The last thing is that business models need to keep pace and change, said Vittal said, adding, “Most content industries use a subscription model combined with the advertising model. There are 120 million users in the Pay TV market and the ad cost in Pay TV is Rs 250. The depth in India in terms of customers’ ability to pay is highly variable.”

“It’s a small market at the top, and a very price sensitive market at the bottom. So, if you take this 120 million, 80 million pay around Rs 150 per month, while the 40 million pay around Rs 350 per month. The advantage of the distribution and carriage model that has been created in this space is that you can still have 400 to 500 channels and you are still getting reach.
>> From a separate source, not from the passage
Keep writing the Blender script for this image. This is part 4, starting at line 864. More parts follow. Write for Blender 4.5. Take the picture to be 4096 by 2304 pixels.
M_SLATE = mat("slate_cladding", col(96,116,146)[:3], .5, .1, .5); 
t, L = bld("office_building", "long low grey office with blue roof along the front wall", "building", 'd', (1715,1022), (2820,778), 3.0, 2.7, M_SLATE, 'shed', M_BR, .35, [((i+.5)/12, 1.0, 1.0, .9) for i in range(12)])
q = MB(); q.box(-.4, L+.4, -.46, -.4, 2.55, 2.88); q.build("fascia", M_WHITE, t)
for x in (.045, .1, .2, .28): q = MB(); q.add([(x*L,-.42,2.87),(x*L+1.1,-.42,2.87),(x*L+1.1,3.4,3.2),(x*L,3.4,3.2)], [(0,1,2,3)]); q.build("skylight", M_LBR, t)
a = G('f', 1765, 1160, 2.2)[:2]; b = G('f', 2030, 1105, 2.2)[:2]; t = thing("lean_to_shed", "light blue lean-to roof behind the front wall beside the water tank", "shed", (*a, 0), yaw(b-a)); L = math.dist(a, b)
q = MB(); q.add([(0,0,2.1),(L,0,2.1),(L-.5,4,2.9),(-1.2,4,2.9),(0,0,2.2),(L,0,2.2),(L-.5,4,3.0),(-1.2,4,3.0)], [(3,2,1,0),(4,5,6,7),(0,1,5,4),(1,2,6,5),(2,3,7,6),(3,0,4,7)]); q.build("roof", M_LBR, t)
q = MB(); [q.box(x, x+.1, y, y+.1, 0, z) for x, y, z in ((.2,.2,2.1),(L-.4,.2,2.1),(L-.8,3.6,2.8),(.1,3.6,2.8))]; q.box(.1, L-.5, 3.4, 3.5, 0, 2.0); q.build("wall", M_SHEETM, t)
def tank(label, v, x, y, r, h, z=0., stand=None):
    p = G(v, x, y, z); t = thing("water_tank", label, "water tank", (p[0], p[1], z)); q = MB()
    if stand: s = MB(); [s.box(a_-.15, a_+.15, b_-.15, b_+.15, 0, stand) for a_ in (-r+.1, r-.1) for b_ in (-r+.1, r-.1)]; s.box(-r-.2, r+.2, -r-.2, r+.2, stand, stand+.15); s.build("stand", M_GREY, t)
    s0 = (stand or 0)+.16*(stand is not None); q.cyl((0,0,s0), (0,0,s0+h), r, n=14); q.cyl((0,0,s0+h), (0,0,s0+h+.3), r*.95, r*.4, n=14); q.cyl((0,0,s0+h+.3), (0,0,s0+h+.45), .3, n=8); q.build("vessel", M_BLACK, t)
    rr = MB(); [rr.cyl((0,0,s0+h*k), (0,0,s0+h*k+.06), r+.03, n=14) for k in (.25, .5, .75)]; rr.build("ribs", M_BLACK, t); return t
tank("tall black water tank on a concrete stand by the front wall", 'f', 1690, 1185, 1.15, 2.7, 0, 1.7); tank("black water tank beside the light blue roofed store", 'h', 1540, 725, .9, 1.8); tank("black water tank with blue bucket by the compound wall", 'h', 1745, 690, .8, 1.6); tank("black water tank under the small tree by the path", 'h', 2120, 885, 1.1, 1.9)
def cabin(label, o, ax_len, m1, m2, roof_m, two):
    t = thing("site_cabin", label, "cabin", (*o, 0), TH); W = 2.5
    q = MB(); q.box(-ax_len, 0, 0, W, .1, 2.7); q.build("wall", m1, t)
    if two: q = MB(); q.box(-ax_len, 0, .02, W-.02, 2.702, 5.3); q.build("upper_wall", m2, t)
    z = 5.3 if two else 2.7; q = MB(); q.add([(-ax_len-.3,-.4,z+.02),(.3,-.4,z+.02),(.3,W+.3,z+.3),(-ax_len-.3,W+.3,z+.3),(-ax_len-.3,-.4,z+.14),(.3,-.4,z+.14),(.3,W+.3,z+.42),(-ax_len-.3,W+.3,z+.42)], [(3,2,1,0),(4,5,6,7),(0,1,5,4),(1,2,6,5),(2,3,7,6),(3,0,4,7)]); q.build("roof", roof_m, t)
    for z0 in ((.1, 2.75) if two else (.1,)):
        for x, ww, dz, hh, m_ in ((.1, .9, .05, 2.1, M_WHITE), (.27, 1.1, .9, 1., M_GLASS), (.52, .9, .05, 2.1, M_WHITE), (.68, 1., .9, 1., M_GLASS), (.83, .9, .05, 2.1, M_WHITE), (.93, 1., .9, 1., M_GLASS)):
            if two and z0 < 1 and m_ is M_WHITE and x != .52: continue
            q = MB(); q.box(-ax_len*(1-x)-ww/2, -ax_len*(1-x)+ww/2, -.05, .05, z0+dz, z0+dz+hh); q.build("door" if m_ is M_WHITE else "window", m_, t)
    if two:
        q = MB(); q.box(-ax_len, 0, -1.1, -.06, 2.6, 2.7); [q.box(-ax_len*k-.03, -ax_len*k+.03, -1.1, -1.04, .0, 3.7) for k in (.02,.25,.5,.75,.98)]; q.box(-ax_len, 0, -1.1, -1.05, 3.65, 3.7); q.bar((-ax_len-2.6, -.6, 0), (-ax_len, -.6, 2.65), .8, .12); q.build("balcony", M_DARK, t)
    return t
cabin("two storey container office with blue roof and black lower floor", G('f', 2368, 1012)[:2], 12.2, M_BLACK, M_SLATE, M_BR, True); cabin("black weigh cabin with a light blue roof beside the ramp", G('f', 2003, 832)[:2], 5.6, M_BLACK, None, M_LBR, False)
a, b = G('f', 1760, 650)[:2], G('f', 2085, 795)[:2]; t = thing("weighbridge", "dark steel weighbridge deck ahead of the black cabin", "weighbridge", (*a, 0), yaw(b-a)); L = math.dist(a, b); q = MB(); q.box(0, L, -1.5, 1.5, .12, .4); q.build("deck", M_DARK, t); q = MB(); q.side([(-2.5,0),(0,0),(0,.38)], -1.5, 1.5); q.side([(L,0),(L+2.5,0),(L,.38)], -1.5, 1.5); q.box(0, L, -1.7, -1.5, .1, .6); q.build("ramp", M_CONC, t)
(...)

But the direct-to-customer model that the OTT industry works with is actually where the business model will have to change. Either many of these 40 platforms will perish or they’ll come together. They have to break the problem of the distribution and monetisation challenges. We have 330 million users and can help solve the distribution problems,” Vittal noted.

He concluded by saying, “We are in exciting times. This is a technology that is going to change the world. But it needs thinking by businesses, by the ecosystem, and also by regulation.”